That is a very short 4 bar.....any drawbacks to a setup that short. Im about to do a nash metropolitan and there is very little room back there. Sent from my SM-G975U using The H.A.M.B. mobile app
Gearhead - On one hand, yes, it will work, on the other hand it will be somewhat harsh riding. That is, the bumps in the road will be felt as harder, that is, if the bars were longer, the movement would be less stiff feeling. And yea, the wishbone will work well, just make SURE that there is a little "extra" movement in the slider in the "shortening" direction. In your picture, it looks pretty close to being solid, or bound up. I would also add a couple of side supports on the wishbone mount brackets. Remember, that little 1/8" thk. bracket material is all that there is holding your car body centered over the chassis. Mike
The wheelbase on the metropolitan is only 85 inches so im sure it will be a little harsh riding anyways. Im gonns try to stretch it as much as I can since I gotta stretch the tiny wheelwells anyways Sent from my SM-G975U using The H.A.M.B. mobile app
Very neat set up....something to consider for sure. One idea to simplify this design would be to get rid of the upper 4 bar links, flip the wishbone 180, make it solid and use a big Johnny Joint on the front wish bone mount. The rearend would still be free to articulate 30 degrees and you'd have fewer moving parts. Sent from my SM-G950U using The H.A.M.B. mobile app
Lotsa work (note above) for no real change in the ride quality. Need to severely stiffen the three wishbone link brackets over simple stiffeners as I noted above. I'd just lengthen the four bar as much as possible (a "gearhead" has noted), to help smooth the ride quality. Mike
I guess I'm too lazy.... Id just triangulate the upper arms, get rid of all the extra weight, work and parts and call it a day....
I like the wishbone. If I did one like that I'd put a Zerk fitting on it so I could lube it. Anything that moves does better with lubrication. ( I know that statement is the lead in to a million and one jokes but what the hey!)

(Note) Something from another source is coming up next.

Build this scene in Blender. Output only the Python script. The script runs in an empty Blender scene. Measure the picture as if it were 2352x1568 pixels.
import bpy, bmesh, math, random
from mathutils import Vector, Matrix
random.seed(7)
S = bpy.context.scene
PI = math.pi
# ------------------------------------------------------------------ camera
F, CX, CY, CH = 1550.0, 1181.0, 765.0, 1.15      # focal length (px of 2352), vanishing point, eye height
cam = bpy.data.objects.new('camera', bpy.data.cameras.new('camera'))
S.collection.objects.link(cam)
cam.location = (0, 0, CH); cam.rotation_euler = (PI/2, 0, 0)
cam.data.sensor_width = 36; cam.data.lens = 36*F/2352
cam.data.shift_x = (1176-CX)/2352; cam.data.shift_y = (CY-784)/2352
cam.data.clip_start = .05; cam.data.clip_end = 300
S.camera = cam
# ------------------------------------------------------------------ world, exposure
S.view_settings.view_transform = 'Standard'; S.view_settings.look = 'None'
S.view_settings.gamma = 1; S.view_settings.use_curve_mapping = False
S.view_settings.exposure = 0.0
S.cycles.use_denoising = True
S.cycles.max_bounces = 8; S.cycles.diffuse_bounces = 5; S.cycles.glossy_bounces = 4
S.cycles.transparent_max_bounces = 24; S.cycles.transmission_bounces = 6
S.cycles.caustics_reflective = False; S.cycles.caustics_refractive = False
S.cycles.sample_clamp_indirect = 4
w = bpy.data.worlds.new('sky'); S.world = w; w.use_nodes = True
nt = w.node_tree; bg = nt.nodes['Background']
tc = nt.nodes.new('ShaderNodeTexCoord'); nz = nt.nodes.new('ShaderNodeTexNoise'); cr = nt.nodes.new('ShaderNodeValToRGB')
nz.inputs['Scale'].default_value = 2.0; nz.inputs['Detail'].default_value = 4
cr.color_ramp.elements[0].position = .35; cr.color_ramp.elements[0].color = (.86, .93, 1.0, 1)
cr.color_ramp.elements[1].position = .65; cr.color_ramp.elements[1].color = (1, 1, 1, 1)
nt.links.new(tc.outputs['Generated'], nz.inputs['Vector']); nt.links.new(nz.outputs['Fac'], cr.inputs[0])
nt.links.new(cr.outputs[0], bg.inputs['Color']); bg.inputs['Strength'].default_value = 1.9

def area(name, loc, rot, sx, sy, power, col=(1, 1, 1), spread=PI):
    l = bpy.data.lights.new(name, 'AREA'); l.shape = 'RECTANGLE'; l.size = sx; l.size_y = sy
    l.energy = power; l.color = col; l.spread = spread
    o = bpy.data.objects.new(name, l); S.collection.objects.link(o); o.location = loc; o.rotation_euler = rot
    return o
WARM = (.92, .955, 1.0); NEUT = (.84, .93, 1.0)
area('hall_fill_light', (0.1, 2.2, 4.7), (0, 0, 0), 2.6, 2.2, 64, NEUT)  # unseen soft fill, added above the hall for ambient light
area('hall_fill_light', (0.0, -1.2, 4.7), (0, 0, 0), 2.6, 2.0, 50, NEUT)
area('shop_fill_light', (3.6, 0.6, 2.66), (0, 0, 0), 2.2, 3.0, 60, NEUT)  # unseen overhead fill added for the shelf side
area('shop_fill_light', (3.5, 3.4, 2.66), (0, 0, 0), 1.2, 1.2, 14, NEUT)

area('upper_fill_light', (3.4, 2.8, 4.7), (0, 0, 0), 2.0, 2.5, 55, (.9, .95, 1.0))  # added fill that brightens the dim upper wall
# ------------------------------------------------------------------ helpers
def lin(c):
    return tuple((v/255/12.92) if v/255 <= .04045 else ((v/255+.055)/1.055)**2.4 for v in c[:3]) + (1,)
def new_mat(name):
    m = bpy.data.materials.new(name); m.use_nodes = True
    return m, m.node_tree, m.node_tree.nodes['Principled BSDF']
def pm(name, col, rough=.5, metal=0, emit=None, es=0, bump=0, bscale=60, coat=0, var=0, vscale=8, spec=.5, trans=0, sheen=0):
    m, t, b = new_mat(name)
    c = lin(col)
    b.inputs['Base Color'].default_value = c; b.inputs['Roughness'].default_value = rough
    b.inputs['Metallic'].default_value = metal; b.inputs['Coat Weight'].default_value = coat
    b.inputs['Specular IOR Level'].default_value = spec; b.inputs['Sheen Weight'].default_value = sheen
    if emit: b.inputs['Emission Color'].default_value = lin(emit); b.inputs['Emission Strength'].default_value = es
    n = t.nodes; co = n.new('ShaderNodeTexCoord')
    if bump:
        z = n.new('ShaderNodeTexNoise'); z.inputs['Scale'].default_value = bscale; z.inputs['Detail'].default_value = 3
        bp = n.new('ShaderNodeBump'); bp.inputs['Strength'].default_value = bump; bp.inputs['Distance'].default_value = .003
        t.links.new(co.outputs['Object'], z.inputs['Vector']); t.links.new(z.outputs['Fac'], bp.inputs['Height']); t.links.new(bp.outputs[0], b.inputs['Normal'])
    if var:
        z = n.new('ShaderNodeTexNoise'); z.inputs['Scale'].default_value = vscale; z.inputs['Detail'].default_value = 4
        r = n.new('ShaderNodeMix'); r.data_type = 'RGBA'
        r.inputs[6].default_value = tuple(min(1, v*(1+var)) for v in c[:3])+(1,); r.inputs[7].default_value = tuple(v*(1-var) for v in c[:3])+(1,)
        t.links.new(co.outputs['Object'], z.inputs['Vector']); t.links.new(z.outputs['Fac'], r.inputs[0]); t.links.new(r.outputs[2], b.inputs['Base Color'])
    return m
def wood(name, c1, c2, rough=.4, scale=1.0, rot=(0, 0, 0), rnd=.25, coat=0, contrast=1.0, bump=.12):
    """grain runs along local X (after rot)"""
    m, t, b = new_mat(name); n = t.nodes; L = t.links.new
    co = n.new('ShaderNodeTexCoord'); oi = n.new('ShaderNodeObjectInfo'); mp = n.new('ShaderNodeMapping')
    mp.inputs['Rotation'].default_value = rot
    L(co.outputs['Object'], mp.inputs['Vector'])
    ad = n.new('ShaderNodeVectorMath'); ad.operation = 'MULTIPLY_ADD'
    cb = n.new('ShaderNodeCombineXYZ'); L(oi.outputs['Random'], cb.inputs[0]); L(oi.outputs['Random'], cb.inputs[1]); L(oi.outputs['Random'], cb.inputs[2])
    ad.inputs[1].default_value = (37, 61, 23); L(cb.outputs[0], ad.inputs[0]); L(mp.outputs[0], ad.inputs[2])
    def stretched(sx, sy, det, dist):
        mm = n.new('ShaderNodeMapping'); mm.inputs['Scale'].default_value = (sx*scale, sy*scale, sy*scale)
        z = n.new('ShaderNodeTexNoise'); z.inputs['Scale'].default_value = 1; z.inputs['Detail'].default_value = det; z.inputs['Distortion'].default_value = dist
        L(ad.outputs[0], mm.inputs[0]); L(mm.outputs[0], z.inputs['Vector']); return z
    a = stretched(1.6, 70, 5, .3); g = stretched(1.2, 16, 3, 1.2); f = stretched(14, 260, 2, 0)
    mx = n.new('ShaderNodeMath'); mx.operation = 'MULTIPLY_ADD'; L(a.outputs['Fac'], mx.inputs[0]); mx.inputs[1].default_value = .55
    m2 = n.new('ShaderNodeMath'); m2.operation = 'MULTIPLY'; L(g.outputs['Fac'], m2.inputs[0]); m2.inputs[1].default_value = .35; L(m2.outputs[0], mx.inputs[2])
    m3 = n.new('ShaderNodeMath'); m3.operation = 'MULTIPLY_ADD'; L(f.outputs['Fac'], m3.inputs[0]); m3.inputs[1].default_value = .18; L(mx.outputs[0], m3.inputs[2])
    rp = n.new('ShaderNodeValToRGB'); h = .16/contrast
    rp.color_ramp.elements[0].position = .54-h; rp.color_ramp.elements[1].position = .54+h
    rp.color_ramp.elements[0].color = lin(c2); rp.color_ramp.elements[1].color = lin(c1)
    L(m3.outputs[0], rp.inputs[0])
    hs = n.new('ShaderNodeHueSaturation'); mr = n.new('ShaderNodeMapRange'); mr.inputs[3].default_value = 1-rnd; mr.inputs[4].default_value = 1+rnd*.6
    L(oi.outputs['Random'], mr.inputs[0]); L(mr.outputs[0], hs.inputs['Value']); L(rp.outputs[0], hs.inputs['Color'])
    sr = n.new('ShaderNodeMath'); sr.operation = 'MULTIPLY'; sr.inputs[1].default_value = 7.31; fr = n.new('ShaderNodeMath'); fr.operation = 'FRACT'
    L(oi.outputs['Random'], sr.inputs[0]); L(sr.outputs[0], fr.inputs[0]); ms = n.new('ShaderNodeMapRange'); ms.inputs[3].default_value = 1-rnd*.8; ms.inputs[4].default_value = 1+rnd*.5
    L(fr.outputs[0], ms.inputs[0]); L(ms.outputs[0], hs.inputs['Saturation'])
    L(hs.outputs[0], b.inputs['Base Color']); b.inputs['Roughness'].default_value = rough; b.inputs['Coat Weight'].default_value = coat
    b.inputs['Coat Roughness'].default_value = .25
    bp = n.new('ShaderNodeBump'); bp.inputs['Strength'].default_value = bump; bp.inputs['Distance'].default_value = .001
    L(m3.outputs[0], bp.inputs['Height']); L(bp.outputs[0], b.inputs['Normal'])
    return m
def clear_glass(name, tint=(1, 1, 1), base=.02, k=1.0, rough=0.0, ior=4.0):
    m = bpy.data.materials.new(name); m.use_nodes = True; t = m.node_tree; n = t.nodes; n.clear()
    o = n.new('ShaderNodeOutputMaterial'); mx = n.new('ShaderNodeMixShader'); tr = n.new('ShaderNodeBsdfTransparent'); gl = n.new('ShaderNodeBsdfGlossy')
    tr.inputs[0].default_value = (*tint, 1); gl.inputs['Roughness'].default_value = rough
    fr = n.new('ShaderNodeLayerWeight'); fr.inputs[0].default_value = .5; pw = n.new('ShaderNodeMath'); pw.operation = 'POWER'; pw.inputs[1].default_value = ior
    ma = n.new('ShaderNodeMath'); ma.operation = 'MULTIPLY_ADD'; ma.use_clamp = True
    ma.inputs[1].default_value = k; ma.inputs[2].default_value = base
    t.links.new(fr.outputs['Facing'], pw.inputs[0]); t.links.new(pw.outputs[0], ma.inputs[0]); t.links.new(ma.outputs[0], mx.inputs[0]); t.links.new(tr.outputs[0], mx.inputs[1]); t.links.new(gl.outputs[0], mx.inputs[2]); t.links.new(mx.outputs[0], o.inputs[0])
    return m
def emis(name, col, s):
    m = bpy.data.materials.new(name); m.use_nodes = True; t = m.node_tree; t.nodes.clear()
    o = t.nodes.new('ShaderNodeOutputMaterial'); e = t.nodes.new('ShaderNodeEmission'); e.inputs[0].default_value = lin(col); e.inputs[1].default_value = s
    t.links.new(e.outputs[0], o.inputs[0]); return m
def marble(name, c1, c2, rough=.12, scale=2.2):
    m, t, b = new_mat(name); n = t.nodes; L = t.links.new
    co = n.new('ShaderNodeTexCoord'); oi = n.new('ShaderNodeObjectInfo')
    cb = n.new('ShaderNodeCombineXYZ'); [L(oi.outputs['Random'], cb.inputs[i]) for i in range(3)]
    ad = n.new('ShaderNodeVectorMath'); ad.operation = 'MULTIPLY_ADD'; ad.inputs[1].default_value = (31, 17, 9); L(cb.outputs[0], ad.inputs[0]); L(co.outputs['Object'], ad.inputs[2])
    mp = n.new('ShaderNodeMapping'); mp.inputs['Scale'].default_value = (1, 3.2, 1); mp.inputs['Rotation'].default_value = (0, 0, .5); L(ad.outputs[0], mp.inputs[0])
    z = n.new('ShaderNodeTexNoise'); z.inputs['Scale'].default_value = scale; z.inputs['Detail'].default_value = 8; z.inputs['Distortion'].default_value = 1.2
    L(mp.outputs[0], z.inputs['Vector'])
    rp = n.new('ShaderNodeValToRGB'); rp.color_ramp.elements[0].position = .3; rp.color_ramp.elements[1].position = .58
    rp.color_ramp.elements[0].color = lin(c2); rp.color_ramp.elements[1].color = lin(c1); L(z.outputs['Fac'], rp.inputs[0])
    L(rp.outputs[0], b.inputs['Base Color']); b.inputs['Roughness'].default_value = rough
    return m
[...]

If there isn't an issue with the axle taking part of the driving thrust at the top of the pumpkin, there isn't even any need to flip the wishbone. And even a big Heim/Rose should do the job, as in an on-road application we'd be unlikely to see more than 6°-7° of angular misalignment overall. So should a properly-sized IFS ball joint. With a conventional high-roll-centre live-axle setup there is a lot to be said for having the RC move with the axle. Rear lateral weight transfer is more a factor of RC height than rear roll stiffness in that kind of setup, so there is more sense in keeping the height of the RC above the road constant through suspension travel than keeping the height of the CG above the RC constant. We can't keep both constant. Conversely we could turn the setup upside-down and make it a lower wishbone and upper links: nothing wrong in principle with that, though there it makes sense to have the apex of the wishbone forward and pivoting on the frame, because we'd be tuning the rear suspension by varying the roll stiffness, so we'd rather want to keep the height of the CG above the RC constant. There are good reasons to have a general baseline preference for RCs as low as possible, regardless of the type of suspension: minimize jacking forces, minimize lateral components of roll motions, and maximize the effect of roll-stiffness tuning.
I'm not sure of the relevance to the original question now, but to my eyes the wishbone ought to have the two forward mounts parallel to the axle. If you can imagine the wishbone not attached to the axle and you were swinging it up and down the joints would be binding with them angled like that. There may be an opportunity to lose some of the parts by making a modified version of the wishbone and deleting the upper 4 bar links, but maybe that would be low power street mods, for a racing car better stick with what is tried and tested. Just some random thoughts. Mart.
True that: I didn't spot it. BTW I've just been watching your front-end assembly videos. Very educational; thanks!